Von Engelsstimmen gesungen
BACHGESELLSCHAFT / KONZERT
16/08/18 Kennern und Freunden ist der Termin längst liebgewordene Tradition, die Salzburger Bachgesellschaft beginnt ihre Saison ja immer am Marienfeiertag im August. „Mozart und Haydn in Mülln“ wurde heuer wieder ein bejubelter Erfolg.
Von Horst Reischenböck
Albert Hartinger, der das Konzert leitete, gelang es auch diesmal, Bezugspunkte zum ehemaligen Vorort zu knüpfen. Wie er ausführte, ist zwar bislang nicht nachzuweisen, ob und dass die Mozarts in der heute Pfarrkirche musizierten. Als Mitglieder der Hofkapelle haben sie sich jedoch sicher aktiv an Messfeiern seitens des Erzbischofs beteiligt. Und es gab wohl Beziehungen zu den Augustinermönchen, in deren Klöstern die Familie auf Reisen oft nächtigte. Zudem werden sie gewiss den Bruder Pertl der Mutter besucht haben, der in der heutigen Augustinergasse wohnte. Michael Haydns erste Bleibe wiederum war laut Gedenktafel „Der weiße Schwan“, heute Gasthof Krimplstätter in der Müllner Hauptstraße.
Ehe das Collegium Vocale der Salzburger Bachgesellschaft und die Instrumentalisten von Viva la Musica Salzburg vor der auf dem Hochaltar thronenden Muttergottes Aufstellung nahmen, spielte Michaela Aigner Mittwochabend zur Einstimmung die in ihren Eckteilen glanzvolle Toccata II von Johann Jakob Froberger auf der Orgel der Kirche.
Danach galt der Einsatz vorerst Joseph Haydns G-Dur-Missa Sancti Nicolai, Hob XXII:6. Sie ist für den Namenstag seines fürstlichen Dienstherrn in Eisenstadt entstanden. Mit ihrem vorherrschend pastoralen Duktus und der schmalen Besetzung (zu den Streichern kommen je zwei Paaren Oboen und Hörner) ist sie einfach gehalten. Für dieselbe Besetzung komponierte Haydns Bruder Michael das Ave Maria in F-Dur, MH 72. Von diesem Werk existiert auch eine handschriftliche Kopie Wolfgang Amadé Mozarts.

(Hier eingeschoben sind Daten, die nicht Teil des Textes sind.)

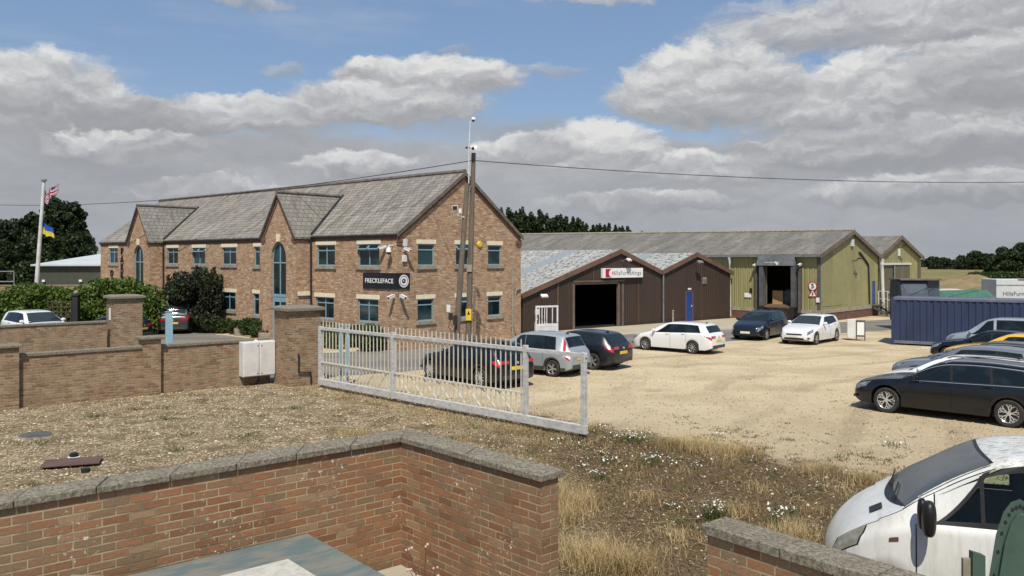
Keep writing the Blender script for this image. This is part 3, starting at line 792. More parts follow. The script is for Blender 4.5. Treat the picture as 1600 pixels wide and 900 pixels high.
# vertical lettering fixed to the left wing
for ch, z in zip('PARK', (4.60, 4.08, 3.56, 3.04)):
    me = text(ch, .62, M['black'], OFF, (-27.6, -.04, z), (0, -1), .03, name='letter', bold=.012)
me = text('D', .60, M['black'], OFF, (-29.15, -.04, 3.12), (0, -1), .03, name='letter', bold=.012)


def mount(par_obj, x, y, z):    # a point given in the building's own frame -> world
    return Matrix.Translation(par_obj.location) @ Matrix.Rotation(par_obj.rotation_euler.z, 4, 'Z') @ Vector((x, y, z))
OZ = OFF.rotation_euler.z

# the wrap-round company sign on the corner
sg = thing('shop_sign', 'black sign reading FRECKLEFACE wrapped around the corner of the brick office', 'sign', mount(OFF, 0, 0, 0), OZ)
b_ = MB(); b_.box(-2.32, .05, -.055, -.003, 2.75, 3.47); b_.build('sign_face', M['sign_black'], sg)
b_ = MB(); b_.box(.003, .05, -.003, .72, 2.75, 3.47); b_.build('side_face', M['sign_black'], sg)
text('FRECKLEFACE', .285, M['sign_white'], sg, (-1.17, -.06, 3.10), (0, -1), .006, space=1.14, bold=.004)
def ring(mb, r0, r1, n=32, x=.055, c=(.36, 3.11)):
    for k in range(n):
        a, b = 2*math.pi*k/n, 2*math.pi*(k+1)/n
        mb.prism([(x, c[0]+math.cos(t)*r, c[1]+math.sin(t)*r) for t, r in ((a, r0), (b, r0), (b, r1), (a, r1))], [(x+.008, c[0]+math.cos(t)*r, c[1]+math.sin(t)*r) for t, r in ((a, r0), (b, r0), (b, r1), (a, r1))])
b_ = MB(); ring(b_, .235, .285); ring(b_, .115, .20); b_.build('emblem', M['sign_white'], sg)
text('F', .15, M['sign_white'], sg, (.06, .36, 3.11), (1, 0), .006)

# brick detail: cameras, alarm boxes
def cctv(loc, rz, label, dome=False, group=None):
    t = thing('security_camera', label, 'camera', loc, rz, group)
    if dome:
        m = MB(); m.tube([(0, 0, .1), (0, -.22, .1), (0, -.26, .02)], .03, 8); m.build('bracket', M['white'], t)
        m = MB(); m.lathe([(.04, .04), (.09, -.02), (.13, -.16), (.13, -.2)], (0, -.26, 0)); m.build('housing', M['white'], t, smooth=True)
        m = MB(); m.lathe([(.11, -.201), (.09, -.27), (.03, -.30), (.001, -.305)], (0, -.26, 0)); m.build('dome', M['black'], t, smooth=True)
    else:
        m = MB(); m.tube([(0, 0, 0), (0, -.12, 0), (0, -.16, .05)], .025, 8); m.build('bracket', M['white'], t)
        m = MB(); m.M = Matrix.Translation((0, -.2, .08)) @ Matrix.Rotation(math.radians(18), 4, 'X'); m.box(-.06, .06, -.2, .14, -.05, .06); m.box(-.07, .07, -.26, .1, .062, .075); m.build('housing', M['white'], t)
        m = MB(); m.M = Matrix.Translation((0, -.2, .08)) @ Matrix.Rotation(math.radians(18), 4, 'X'); m.lathe([(.035, -.215), (.035, -.201)], (0, 0, 0), 'Y', 12); m.build('lens', M['black'], t)
    return t
GZ = OZ+math.pi/2
cctv(mount(OFF, -.62, 0, 4.55), OZ-.6, 'small white bullet camera left of the dome camera on the brick corner')
cctv(mount(OFF, -.25, 0, 4.6), OZ, 'white dome camera on a bracket at the top of the brick corner', True)
cctv(mount(OFF, 0, .35, 4.45), GZ+.3, 'white bullet camera with sun hood above the alarm box on the gable')
cctv(mount(OFF, -.1, 0, 2.35), OZ, 'left one of two small white cameras under the black sign')
cctv(mount(OFF, 0, .15, 2.35), GZ, 'right one of two small white cameras under the black sign')
cctv(mount(OFF, -LN, 1.0, 4.55), OZ-math.pi/2, 'upper white dome camera at the far left end of the brick office', True)
cctv(mount(OFF, -LN, .6, 3.7), OZ-math.pi/2, 'lower white dome camera at the far left end of the brick office', True)
def wbox(name, loc, rz, sx, sy, sz, m, label, cat, bev=.015):
    b = MB(); b.box(-sx/2, sx/2, -sy, -.003, -sz/2, sz/2); o = b.build(name, m, None, loc=loc, rotz=rz, bevel=bev); return tag(o, label, cat)
wbox('junction_box', mount(OFF, 0, .42, 4.82), GZ, .22, .12, .32, M['cab_white'], 'cream utility box under the left eaves corner of the gable', 'box')
wbox('alarm_box', mount(OFF, 0, .40, 4.12), GZ, .24, .10, .30, M['white'], 'white alarm box below the hooded camera on the gable', 'alarm')
b = MB(); b.lathe([(.001, -.09), (.13, -.085), (.16, -.06), (.16, -.003)], (0, 0, 0), 'Y', 8)
tag(b.build('burglar_alarm', M['yellow'], None, loc=mount(OFF, 0, 5.3, 4.82), rotz=GZ), 'yellow octagonal burglar alarm high on the brick gable', 'alarm')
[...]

Dessen Litaniae Lauretanae D-Dur, KV 186d (195), eine Anrufung Mariens, ist von der Liturgie her für den Mai bestimmt. Dramatisch ernst im zentralen Salus infirmorum, dem Anruf „Du Heil der Kranken, bitte für uns“. Wolfgangs Erinnerung an das, was ihm in seiner Jugend widerfuhr? Die Lauretanische Litanei wurde einst in der wesentlich kleineren Schlosskapelle Mirabell aufgeführt, wahrscheinlich ohne Posaunen. Vater Leopold sprach später abschätzig von „Bierlytanien“, „damit die Leute nur geschwind wieder auf die Bierbank kommen“ – die Bachgesellschaft lud am Mittwoch (15.8.) ihr Publikum, das es nicht so eilig hatte, nach dem Konzert auf ein Krügerl in den Marmorsaal des benachbarten Bräustübls.
Das hatten sich vor allem die Vokalisten redlich verdient. Glücklich ein Chor, dem eine Reihe solch exzellenter Einzelstimmen, vor allem Soprane eignet: Stachen schon Donata Meyer-Kranixfeld und Madeleine Schwaighofers glockenhelle Soli bei den Haydn-Brüdern hervor, so übertrumpfte sie Bettina Meiners in Mozarts „Regina Angelorum“. Nachdem zu urteilen, was sie virtuos von Brusttiefe her bis in höchste Lagen perfekt gestaltete, muss Wolfgang von einer höchsten Anforderungen entsprechenden „Gurgel“ angeregt worden sein. Dem Tenor verordnete Koloraturen absolvierte Virgil Hartinger gewohnt bravourös und locker, ihm zur Seite Marian Krejcik mit schlank geführtem Bass. A capella-Qualitäten aller brachte dann ein „Salve Regina“ von Michael Haydn-nochmals zum Leuchten.